**Aim of the exercise:**
All lines in which the word "were" occurs are to be extracted.

**Excerpted data:**
-- Start --

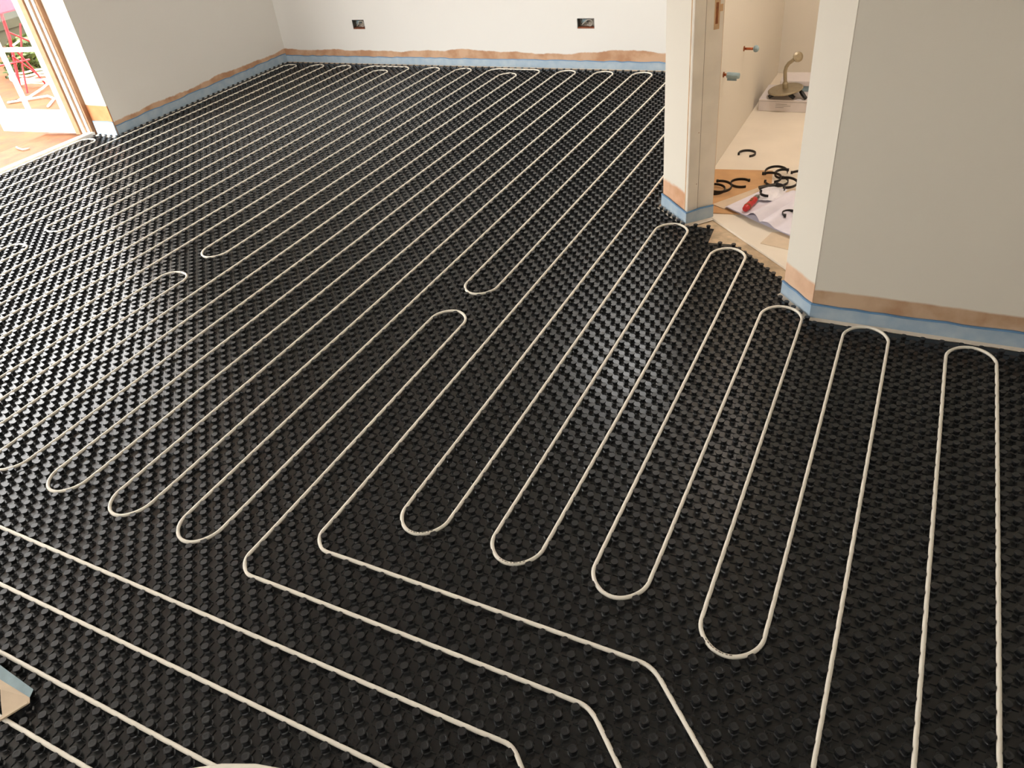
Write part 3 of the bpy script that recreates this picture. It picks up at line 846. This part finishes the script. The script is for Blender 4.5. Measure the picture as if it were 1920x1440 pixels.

-- End --
-- Start --

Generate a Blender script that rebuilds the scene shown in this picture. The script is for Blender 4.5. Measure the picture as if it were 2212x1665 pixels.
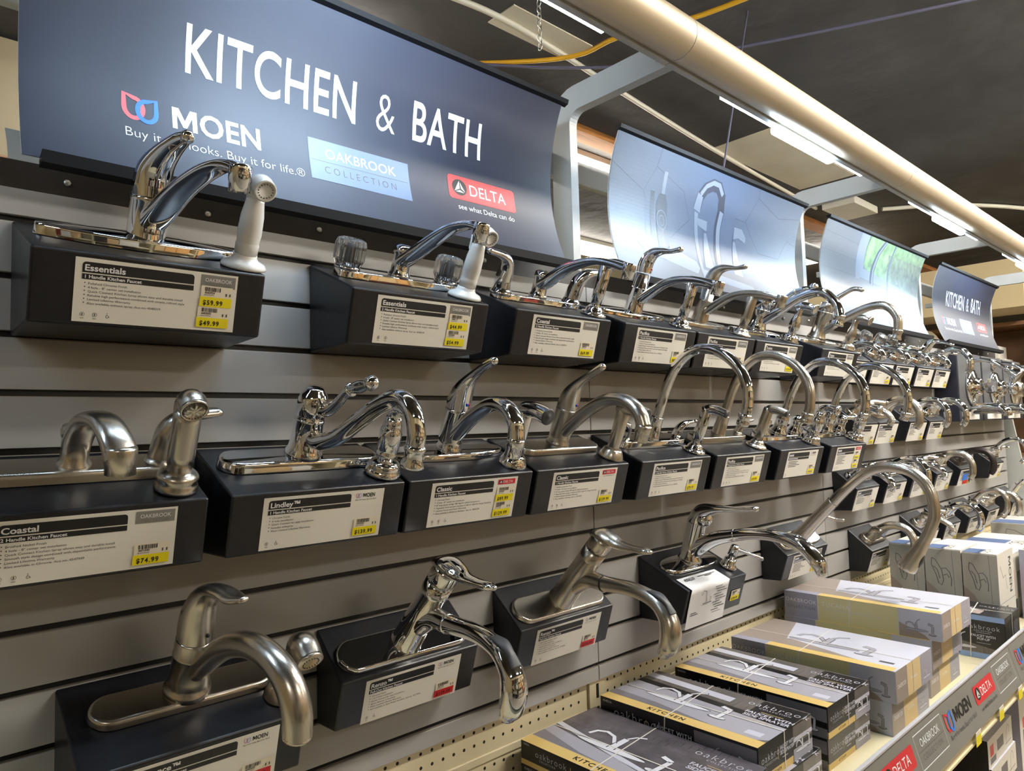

-- End --
-- Start --

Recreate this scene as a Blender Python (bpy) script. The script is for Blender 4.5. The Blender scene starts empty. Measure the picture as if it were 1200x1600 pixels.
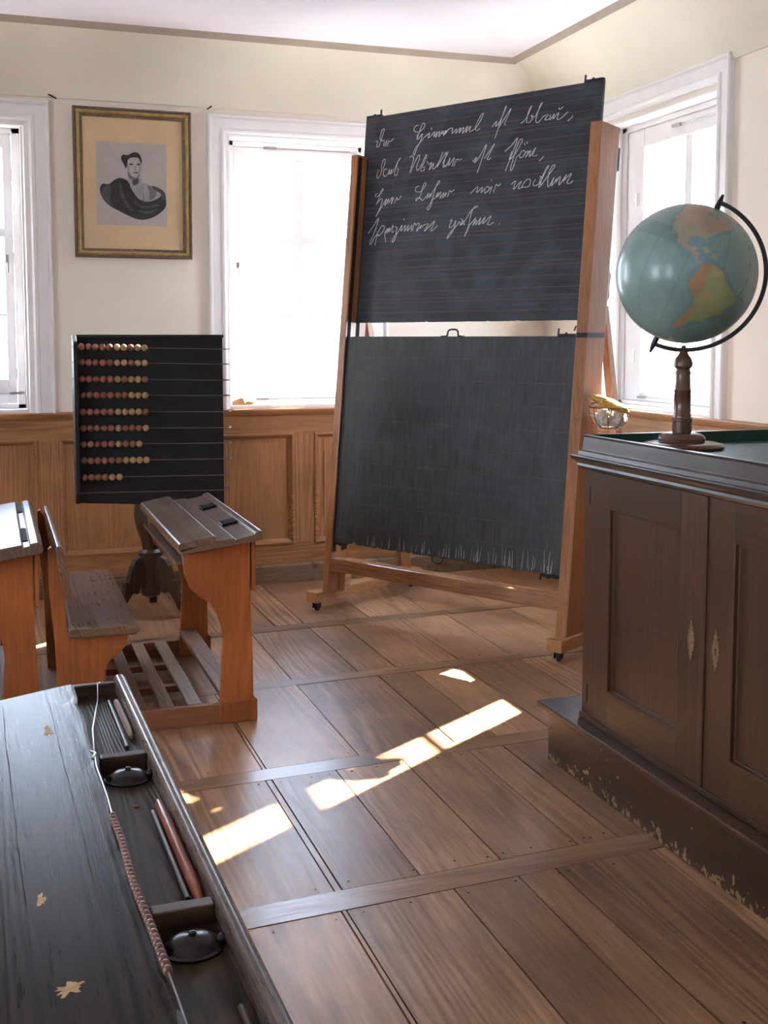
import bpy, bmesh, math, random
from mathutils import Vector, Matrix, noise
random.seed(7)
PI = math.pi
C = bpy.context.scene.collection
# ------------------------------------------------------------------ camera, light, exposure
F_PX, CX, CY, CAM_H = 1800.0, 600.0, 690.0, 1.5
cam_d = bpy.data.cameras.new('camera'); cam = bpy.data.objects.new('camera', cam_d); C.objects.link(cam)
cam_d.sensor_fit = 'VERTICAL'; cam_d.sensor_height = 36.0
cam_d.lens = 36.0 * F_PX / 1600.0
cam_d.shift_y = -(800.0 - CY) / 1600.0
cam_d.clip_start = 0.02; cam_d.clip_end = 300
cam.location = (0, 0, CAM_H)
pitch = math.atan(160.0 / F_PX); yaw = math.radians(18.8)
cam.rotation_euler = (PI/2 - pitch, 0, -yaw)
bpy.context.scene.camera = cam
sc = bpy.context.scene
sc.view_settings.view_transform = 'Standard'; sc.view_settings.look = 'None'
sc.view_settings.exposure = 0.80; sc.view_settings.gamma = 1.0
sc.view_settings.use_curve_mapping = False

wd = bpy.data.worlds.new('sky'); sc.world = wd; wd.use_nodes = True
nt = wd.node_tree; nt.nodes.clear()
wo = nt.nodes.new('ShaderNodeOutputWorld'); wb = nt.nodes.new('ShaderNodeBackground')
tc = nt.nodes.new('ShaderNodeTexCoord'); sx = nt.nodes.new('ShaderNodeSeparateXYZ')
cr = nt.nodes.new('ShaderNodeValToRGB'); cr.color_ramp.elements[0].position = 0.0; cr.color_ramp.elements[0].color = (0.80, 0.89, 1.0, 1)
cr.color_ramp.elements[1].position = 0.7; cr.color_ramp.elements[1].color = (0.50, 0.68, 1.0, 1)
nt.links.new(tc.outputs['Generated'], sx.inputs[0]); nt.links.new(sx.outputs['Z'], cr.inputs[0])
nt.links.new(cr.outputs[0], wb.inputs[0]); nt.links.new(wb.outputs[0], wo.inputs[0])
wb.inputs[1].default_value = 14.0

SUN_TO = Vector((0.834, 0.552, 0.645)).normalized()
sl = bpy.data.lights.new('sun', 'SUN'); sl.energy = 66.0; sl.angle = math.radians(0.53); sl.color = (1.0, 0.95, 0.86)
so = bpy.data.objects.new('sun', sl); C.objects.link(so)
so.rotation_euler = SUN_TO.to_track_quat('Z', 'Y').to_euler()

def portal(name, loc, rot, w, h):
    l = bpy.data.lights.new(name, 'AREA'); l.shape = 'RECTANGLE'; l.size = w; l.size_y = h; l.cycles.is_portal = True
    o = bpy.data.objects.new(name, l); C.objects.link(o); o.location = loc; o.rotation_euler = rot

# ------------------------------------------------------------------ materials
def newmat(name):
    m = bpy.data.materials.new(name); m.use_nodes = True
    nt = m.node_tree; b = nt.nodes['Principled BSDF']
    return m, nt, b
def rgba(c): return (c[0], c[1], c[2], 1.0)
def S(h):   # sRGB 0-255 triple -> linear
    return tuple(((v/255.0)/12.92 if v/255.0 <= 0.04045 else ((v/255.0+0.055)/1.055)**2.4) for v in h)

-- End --

**Answer to the task:**
Write part 3 of the bpy script that recreates this picture. It picks up at line 846. This part finishes the script. The script is for Blender 4.5. Measure the picture as if it were 1920x1440 pixels.
Generate a Blender script that rebuilds the scene shown in this picture. The script is for Blender 4.5. Measure the picture as if it were 2212x1665 pixels.
Recreate this scene as a Blender Python (bpy) script. The script is for Blender 4.5. The Blender scene starts empty. Measure the picture as if it were 1200x1600 pixels.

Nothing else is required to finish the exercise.